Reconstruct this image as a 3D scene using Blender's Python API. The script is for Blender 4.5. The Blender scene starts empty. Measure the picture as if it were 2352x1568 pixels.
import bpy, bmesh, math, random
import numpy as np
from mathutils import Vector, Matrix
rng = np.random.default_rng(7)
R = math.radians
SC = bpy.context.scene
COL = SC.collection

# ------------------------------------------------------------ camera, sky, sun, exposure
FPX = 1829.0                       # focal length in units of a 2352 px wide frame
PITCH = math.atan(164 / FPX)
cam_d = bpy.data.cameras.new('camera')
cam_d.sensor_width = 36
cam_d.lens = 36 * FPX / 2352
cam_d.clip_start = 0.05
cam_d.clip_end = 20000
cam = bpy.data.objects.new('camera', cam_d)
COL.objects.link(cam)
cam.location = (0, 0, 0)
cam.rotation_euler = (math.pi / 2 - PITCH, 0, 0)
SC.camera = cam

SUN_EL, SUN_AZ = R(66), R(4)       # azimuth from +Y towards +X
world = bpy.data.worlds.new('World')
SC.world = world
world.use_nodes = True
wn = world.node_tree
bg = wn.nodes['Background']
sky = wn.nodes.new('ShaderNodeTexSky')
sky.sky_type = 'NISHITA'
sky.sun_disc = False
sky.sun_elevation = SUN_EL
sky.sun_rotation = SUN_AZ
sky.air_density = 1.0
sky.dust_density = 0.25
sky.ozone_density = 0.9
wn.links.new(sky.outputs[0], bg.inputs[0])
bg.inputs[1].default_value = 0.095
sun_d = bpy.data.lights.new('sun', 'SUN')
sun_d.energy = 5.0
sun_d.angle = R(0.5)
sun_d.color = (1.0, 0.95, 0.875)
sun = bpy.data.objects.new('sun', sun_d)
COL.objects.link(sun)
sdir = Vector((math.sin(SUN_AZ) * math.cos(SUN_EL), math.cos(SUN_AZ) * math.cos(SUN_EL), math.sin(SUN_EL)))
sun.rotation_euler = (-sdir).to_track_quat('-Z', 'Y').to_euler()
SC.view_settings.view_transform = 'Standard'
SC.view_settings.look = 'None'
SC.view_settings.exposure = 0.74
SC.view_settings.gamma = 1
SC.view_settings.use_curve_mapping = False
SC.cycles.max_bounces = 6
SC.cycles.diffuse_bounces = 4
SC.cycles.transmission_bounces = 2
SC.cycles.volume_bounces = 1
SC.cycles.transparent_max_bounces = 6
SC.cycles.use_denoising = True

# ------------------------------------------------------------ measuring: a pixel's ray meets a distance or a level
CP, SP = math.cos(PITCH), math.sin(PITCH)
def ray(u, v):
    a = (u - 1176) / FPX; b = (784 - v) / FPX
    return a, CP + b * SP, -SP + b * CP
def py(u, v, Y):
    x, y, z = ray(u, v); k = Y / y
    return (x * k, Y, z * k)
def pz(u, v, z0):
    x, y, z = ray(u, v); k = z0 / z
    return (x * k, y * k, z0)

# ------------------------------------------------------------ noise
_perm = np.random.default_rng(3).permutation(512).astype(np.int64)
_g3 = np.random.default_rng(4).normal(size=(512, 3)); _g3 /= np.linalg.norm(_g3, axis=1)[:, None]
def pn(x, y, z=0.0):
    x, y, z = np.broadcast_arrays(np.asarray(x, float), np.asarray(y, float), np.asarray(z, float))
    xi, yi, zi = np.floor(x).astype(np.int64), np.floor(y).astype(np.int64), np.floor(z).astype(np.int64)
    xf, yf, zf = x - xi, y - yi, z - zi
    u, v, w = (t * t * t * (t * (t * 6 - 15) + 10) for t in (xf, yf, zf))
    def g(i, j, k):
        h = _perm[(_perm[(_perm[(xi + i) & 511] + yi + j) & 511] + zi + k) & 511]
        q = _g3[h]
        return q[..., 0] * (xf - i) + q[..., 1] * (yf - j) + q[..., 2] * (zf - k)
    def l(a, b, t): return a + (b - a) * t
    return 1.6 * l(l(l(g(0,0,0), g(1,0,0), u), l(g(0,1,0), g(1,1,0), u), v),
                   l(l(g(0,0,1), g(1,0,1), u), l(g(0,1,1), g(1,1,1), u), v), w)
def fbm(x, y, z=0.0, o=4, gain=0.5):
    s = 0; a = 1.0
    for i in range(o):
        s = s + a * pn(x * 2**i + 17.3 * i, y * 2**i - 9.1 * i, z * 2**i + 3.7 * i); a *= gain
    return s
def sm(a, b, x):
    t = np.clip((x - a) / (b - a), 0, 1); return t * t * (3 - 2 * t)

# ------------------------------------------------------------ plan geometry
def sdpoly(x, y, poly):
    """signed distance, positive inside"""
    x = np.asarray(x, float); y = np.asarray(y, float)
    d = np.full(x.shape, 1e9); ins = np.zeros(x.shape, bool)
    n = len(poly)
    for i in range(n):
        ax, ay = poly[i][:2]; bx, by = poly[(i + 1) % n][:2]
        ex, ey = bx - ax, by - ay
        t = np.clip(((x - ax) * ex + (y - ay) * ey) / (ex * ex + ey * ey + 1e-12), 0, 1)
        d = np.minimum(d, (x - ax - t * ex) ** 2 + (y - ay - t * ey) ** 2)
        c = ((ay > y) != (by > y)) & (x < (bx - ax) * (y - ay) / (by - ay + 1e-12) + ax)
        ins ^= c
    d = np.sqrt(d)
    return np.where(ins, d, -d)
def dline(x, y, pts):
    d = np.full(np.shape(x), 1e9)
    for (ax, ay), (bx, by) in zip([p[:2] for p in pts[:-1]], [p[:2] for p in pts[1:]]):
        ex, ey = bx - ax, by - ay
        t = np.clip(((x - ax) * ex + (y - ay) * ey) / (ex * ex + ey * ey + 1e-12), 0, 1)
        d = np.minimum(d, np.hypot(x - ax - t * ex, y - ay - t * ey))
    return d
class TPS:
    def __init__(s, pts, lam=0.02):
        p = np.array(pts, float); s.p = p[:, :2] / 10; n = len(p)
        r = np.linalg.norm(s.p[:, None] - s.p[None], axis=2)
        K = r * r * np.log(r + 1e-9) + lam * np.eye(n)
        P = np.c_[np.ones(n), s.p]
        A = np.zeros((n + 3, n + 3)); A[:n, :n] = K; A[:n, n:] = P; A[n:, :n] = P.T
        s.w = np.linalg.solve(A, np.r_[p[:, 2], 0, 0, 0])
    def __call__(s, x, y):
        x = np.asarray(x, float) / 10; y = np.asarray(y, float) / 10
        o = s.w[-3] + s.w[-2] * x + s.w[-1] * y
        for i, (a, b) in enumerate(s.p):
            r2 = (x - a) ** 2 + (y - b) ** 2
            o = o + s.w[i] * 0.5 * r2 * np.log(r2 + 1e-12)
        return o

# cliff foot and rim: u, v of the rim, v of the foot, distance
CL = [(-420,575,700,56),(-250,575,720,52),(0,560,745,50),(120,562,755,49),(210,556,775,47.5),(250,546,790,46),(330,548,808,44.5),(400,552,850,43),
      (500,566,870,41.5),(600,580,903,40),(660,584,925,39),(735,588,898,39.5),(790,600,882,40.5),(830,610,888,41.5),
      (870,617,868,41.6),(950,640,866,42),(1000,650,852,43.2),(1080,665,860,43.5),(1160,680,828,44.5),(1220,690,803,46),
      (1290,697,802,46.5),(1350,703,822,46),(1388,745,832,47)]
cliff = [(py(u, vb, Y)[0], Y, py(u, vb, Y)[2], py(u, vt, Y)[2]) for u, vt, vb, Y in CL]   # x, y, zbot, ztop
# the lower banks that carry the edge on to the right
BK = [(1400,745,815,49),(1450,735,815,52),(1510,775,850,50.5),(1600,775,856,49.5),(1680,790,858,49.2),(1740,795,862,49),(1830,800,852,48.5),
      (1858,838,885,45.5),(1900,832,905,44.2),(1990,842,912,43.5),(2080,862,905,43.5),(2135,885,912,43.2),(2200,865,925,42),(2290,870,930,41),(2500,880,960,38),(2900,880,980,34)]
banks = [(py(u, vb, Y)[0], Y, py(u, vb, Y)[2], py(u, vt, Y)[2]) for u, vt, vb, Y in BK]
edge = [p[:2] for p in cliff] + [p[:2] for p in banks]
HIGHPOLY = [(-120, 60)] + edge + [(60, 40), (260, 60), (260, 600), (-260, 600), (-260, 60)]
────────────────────
→ **To do**: From the first line of the listing above to the line with "COL = SC.collection", please transcribe each line exactly, both ends included, and nothing beyond that.

→ **Worked solution**:
Reconstruct this image as a 3D scene using Blender's Python API. The script is for Blender 4.5. The Blender scene starts empty. Measure the picture as if it were 2352x1568 pixels.
import bpy, bmesh, math, random
import numpy as np
from mathutils import Vector, Matrix
rng = np.random.default_rng(7)
R = math.radians
SC = bpy.context.scene
COL = SC.collection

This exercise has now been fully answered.